Locate each line below that includes "scene" and reproduce it.

==============================

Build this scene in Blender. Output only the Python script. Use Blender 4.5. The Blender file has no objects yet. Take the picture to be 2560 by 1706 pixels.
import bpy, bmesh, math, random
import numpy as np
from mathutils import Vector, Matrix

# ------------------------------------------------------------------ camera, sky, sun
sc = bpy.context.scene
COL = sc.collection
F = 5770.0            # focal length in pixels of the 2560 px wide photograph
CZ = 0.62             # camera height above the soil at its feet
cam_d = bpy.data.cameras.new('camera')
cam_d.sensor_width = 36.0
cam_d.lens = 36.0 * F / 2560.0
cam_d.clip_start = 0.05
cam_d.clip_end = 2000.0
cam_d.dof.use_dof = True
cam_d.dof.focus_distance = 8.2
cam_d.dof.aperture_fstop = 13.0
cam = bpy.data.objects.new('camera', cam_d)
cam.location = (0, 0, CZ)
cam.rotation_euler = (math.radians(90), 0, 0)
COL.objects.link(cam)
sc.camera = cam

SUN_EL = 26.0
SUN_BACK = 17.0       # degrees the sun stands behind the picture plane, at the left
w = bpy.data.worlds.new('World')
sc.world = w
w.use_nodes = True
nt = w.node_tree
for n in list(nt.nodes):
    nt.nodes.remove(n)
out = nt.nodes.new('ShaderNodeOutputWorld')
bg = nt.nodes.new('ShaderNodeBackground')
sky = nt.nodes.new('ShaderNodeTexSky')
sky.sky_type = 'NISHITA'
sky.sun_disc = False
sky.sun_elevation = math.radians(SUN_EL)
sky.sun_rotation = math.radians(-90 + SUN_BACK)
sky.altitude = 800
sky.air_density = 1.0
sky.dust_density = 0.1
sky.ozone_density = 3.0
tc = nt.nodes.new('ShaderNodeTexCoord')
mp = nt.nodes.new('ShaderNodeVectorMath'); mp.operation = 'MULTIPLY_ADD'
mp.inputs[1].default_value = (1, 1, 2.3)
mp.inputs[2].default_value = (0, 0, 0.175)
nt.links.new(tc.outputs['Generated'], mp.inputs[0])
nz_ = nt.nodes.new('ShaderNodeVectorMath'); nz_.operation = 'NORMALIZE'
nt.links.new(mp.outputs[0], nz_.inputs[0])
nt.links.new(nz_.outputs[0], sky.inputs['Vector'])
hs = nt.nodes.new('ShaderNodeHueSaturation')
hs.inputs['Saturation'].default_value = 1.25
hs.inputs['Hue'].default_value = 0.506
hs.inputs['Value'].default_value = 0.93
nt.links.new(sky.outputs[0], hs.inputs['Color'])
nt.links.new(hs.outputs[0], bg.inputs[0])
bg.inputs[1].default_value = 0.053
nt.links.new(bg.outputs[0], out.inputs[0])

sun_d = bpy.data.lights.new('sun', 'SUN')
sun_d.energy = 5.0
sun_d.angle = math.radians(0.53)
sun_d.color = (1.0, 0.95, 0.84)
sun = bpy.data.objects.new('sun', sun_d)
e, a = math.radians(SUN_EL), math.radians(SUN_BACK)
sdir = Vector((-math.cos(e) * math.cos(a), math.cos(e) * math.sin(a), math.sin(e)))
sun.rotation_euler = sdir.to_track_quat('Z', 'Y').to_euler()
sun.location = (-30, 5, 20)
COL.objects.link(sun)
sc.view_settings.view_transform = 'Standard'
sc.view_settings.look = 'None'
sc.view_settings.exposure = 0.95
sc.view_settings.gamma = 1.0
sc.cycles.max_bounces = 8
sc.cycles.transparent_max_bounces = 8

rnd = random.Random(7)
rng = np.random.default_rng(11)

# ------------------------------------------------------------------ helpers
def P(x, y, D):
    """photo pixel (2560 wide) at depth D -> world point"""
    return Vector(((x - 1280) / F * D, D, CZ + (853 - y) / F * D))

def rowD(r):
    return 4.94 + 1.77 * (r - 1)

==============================

• Result of the exercise:
Build this scene in Blender. Output only the Python script. Use Blender 4.5. The Blender file has no objects yet. Take the picture to be 2560 by 1706 pixels.
sc = bpy.context.scene